Task data:
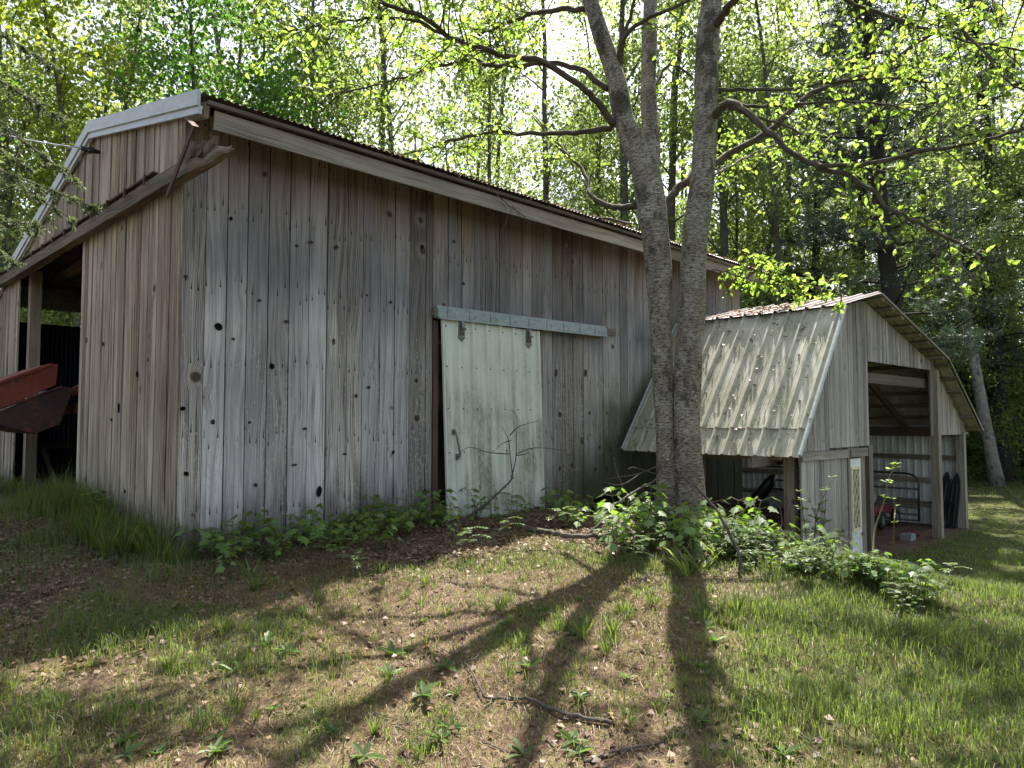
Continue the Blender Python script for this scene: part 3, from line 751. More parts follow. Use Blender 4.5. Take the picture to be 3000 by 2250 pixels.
# ------------------------------------------------------------------ things in and on the barn
bk = empty('loader_bucket', B(0, 4.6, -.2), 0, 'rusty red loader bucket poking out of the left barn opening', 'loader bucket')
def bucket():
    z = lambda x, y: pxB(x, y, q=4.2)
    low = [z(209, 1137), z(169, 1245), z(103, 1271), z(0, 1245), z(-120, 1215), z(-230, 1260), z(-150, 1262), z(0, 1205), z(182, 1131)]
    low = [z(209, 1137), z(169, 1245), z(103, 1271), z(0, 1245), z(-130, 1235), z(-160, 1262)[:3], z(0, 1205), z(182, 1131)]
    upq = [z(166, 1127), z(0, 1200), z(-160, 1255), z(-160, 1175), z(0, 1117), z(152, 1064), z(174, 1066)]
    for nm, poly, off, cc, dep in (('side_plate', low, 0, .12, .05), ('back_plate', upq, .05, .62, 1.7)):
        mb = MB(); f = [q + BB_ * off for q in poly]; g = [q + BB_ * dep for q in f]; n = len(f)
        a = np.mean(f, axis=0)
        nn_ = np.cross(f[1] - f[0], f[2] - f[1])
        if np.dot(nn_, BB_) > 0: f.reverse(); g.reverse()
        mb.face(f, [(0, 0)] * n, (cc, .5, .5, 1)); mb.face(g[::-1], [(0, 0)] * n, (cc, .5, .5, 1))
        for i in range(n):
            j = (i + 1) % n; mb.face([f[j], f[i], g[i], g[j]], [(0, 0)] * 4, (cc * .8, .5, .5, 1))
        mb.build(nm, M['bucket'], bk)
    mb = MB(); A = [z(205, 1140), z(168, 1246), z(103, 1272), z(0, 1248), z(-160, 1262)]
    for i in range(len(A) - 1):
        q0, q1 = A[i] + BB_ * .05, A[i + 1] + BB_ * .05
        mb.box(q0, q1 - q0, BB_ * 1.7, UP * .02, (.05, .5, .5, 1))
    mb.build('shell', M['bucket'], bk)
    mb = MB(); mb.beam(z(182, 1131) + BB_ * -.01 + UP * .0, z(-160, 1258) + BB_ * -.01, .03, .02, (.2, .5, .5, 1)); mb.build('crease_bar', M['bucket'], bk)
    for (x0, y0, x1, y1, wd) in ((195, 1165, 330, 1095, .10), (185, 1205, 330, 1180, .13)):
        mb = MB(); mb.beam(z(x0, y0) + BB_ * .3, pxB(x1, y1, q=4.2) + BB_ * .3, .1, wd, (.75, .5, .5, 1)); mb.build('lift_arm', M['bucket'], bk)
bucket()
def bucket_details():
    z = lambda x, y, o=0: pxB(x, y, q=4.2) - BB_ * o
    for x, y in ((196, 1150), (180, 1195), (165, 1235), (150, 1160), (120, 1252), (60, 1200)):
        mb = MB(); c = z(x, y); mb.tube([c, c - BB_ * .016], [.016, .014], 6, (.1, .5, .5, 1)); mb.build('bolt', M['iron'], bk)
    mb = MB(); mb.beam(z(209, 1137, .006), z(169, 1245, .006), .02, .035, (.3, .5, .5, 1)); mb.build('wear_strip', M['iron'], bk)
    mb = MB(); mb.beam(z(152, 1066, -.04), z(-160, 1177, -.04), .03, .03, (.9, .5, .5, 1)); mb.build('top_lip', M['bucket'], bk)
    mb = MB(); mb.tube([z(214, 1150, -.2), z(220, 1172, -.16), z(222, 1195, -.15), z(217, 1215, -.17), z(209, 1229, -.22), z(200, 1236, -.35)], .014, 8); mb.build('hose', M['tyre'], bk)
bucket_details()
for i, (x0, y0, x1, y1, lb) in enumerate(((95, 1230, 175, 1452, 'long plank in the barn opening leaning nearest the post'), (60, 1275, 125, 1430, 'thin board leaning low beside the barn opening post'), (118, 1240, 150, 1395, 'upright grey board leaning behind the other planks in the barn'), (80, 1250, 150, 1440, 'middle plank among the boards leaning in the barn opening'))):
    a, b = pxB(x0, y0, p=1.1 + .12 * i), pxB(x1, y1, p=.45 + .1 * i)
    mb = MB(); mb.beam(a, b, .04, .11 + .02 * (i % 2)); o = mb.build('plank', M['post'], None); prop(o, lb, 'plank', 'planks leaning in the barn opening')
mb = MB(); mb.beam(pxB(70, 1000, p=1.6), pxB(85, 1080, p=1.5), .07, .05); a = mb.build('ladder_rail', M['navy'], None)
bpy.data.objects.remove(a)
ld = empty('pole', pxB(85, 1080, p=1.5), 0, 'blue grey pole with a pale band leaning inside the barn', 'pole')
mb = MB(); mb.tube([pxB(68, 985, p=1.7), pxB(92, 1140, p=1.5), pxB(102, 1380, p=1.3)], .03, 8); mb.build('shaft', M['hardware'], ld)
mb = MB(); mb.tube([pxB(77, 1058, p=1.6), pxB(79, 1066, p=1.6)], .042, 8); mb.build('band', M['cream'], ld)
ch = MB()
for i in range(16):
    c = pxB(201 - i * .15, 1252 + i * 3.6, p=.9); ch.tube([c + UP * .012, c + BB_ * (.010 if i % 2 else .002) + BA_ * (.0 if i % 2 else .01), c - UP * .012], .0045, 5)
prop(ch.build('chain', M['hardware'], None), 'thin steel chain hanging below the loader arm in the barn', 'chain')
wr = MB(); a = pxB(232, 433, p=-.12); e = at(-420, 215, 7.0); c0 = pxB(262, 440, p=-.14)
wr.tube([c0, a] + [a + (e - a) * t - UP * .15 * math.sin(math.pi * t) for t in (.15, .3, .5, .7, .85, 1)], .008, 6)
wr.tube([a + (e - a) * t - UP * (.15 * math.sin(math.pi * t) - .012 * math.sin(t * 90)) for t in np.linspace(0, .5, 30)], .006, 5)
prop(wr.build('power_wire', M['wire'], None), 'pale twisted service wire strung to the black insulator on the gable', 'wire')
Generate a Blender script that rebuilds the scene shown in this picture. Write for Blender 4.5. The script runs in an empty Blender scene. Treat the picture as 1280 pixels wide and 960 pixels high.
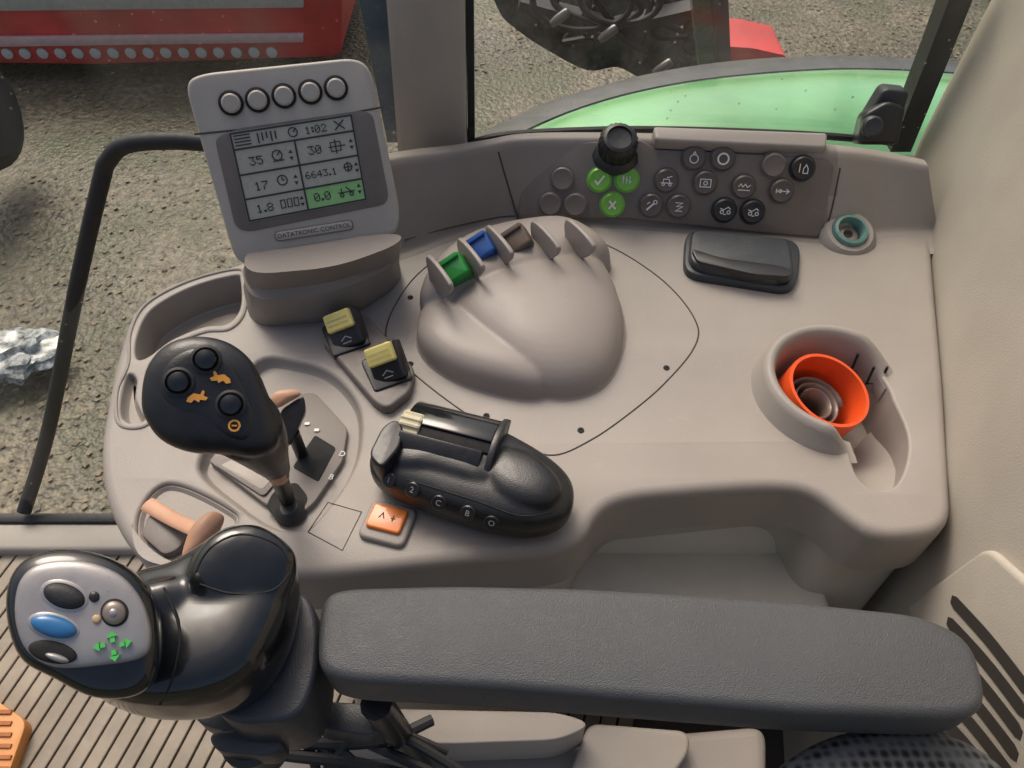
import bpy,bmesh,math,random
from mathutils import Vector,Matrix,noise
from mathutils.geometry import tessellate_polygon
from mathutils.bvhtree import BVHTree
random.seed(4)
V=Vector
F=967.0;H=6.2;PT=math.radians(50);C=math.cos(PT);S=math.sin(PT)
sc=bpy.context.scene
# survey helpers: sight lines from the photo's viewpoint meet real surfaces (units: decimetres, scaled to metres at the end)
def ray(x,y):
    u=(x-640)/F;v=(480-y)/F
    return V((u,C+v*S,-S+v*C))
EYE=V((0,0,H))
def P(x,y,z=0.):
    d=ray(x,y);return EYE+d*((z-H)/d.z)
def PY(x,y,Y):
    d=ray(x,y);return EYE+d*(Y/d.y)
class Fr:
    def __init__(s,o,n,xh=V((1,0,0))):
        s.o=o.copy();s.Z=n.normalized();s.X=(xh-s.Z*xh.dot(s.Z)).normalized();s.Y=s.Z.cross(s.X)
        M=Matrix.Identity(4)
        for i in range(3):
            M[i][0]=s.X[i];M[i][1]=s.Y[i];M[i][2]=s.Z[i];M[i][3]=o[i]
        s.M=M
    def px(s,x,y):
        d=ray(x,y);t=(s.o-EYE).dot(s.Z)/d.dot(s.Z);p=EYE+d*t-s.o
        return (p.dot(s.X),p.dot(s.Y))
    def pts(s,l):return [s.px(*p) for p in l]
    def w(s,x,y,z=0):return s.M@V((x,y,z))
def FZ(z):return Fr(V((0,0,z)),V((0,0,1)))
def FC(x,y,z,up=0.0,side=0.0):
    o=P(x,y,z);n=(EYE-o).normalized()+V((side,0,up));return Fr(o,n)
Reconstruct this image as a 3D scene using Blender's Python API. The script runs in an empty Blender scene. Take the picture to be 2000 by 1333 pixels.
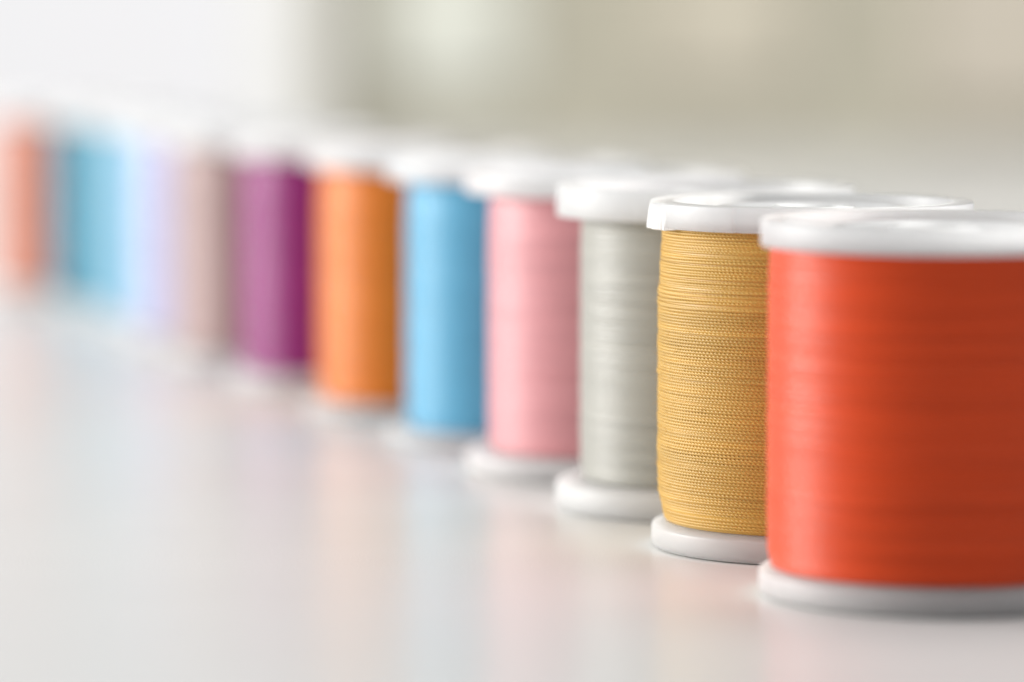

Problem details: Nothing but the lines from the one holding "Generate a Blender" through the last line of the entries should be written out, exactly and inclusively, minus the pictures.

Expected answer:
Generate a Blender script that rebuilds the scene shown in this picture. Write for Blender 4.5. The script runs in an empty Blender scene. Treat the picture as 1280 pixels wide and 960 pixels high.
import bpy,bmesh,math,random
from mathutils import Vector,Matrix,noise
from mathutils.geometry import tessellate_polygon
from mathutils.bvhtree import BVHTree
random.seed(4)
V=Vector
F=967.0;H=6.2;PT=math.radians(50);C=math.cos(PT);S=math.sin(PT)
sc=bpy.context.scene
# survey helpers: sight lines from the photo's viewpoint meet real surfaces (units: decimetres, scaled to metres at the end)
def ray(x,y):
    u=(x-640)/F;v=(480-y)/F
    return V((u,C+v*S,-S+v*C))
EYE=V((0,0,H))
def P(x,y,z=0.):
    d=ray(x,y);return EYE+d*((z-H)/d.z)
def PY(x,y,Y):
    d=ray(x,y);return EYE+d*(Y/d.y)
class Fr:
    def __init__(s,o,n,xh=V((1,0,0))):
        s.o=o.copy();s.Z=n.normalized();s.X=(xh-s.Z*xh.dot(s.Z)).normalized();s.Y=s.Z.cross(s.X)
        M=Matrix.Identity(4)
        for i in range(3):
            M[i][0]=s.X[i];M[i][1]=s.Y[i];M[i][2]=s.Z[i];M[i][3]=o[i]
        s.M=M
    def px(s,x,y):
        d=ray(x,y);t=(s.o-EYE).dot(s.Z)/d.dot(s.Z);p=EYE+d*t-s.o
        return (p.dot(s.X),p.dot(s.Y))
    def pts(s,l):return [s.px(*p) for p in l]
    def w(s,x,y,z=0):return s.M@V((x,y,z))
def FZ(z):return Fr(V((0,0,z)),V((0,0,1)))
def FC(x,y,z,up=0.0,side=0.0):
    o=P(x,y,z);n=(EYE-o).normalized()+V((side,0,up));return Fr(o,n)
Reconstruct this image as a 3D scene using Blender's Python API. The script runs in an empty Blender scene. Take the picture to be 2000 by 1333 pixels.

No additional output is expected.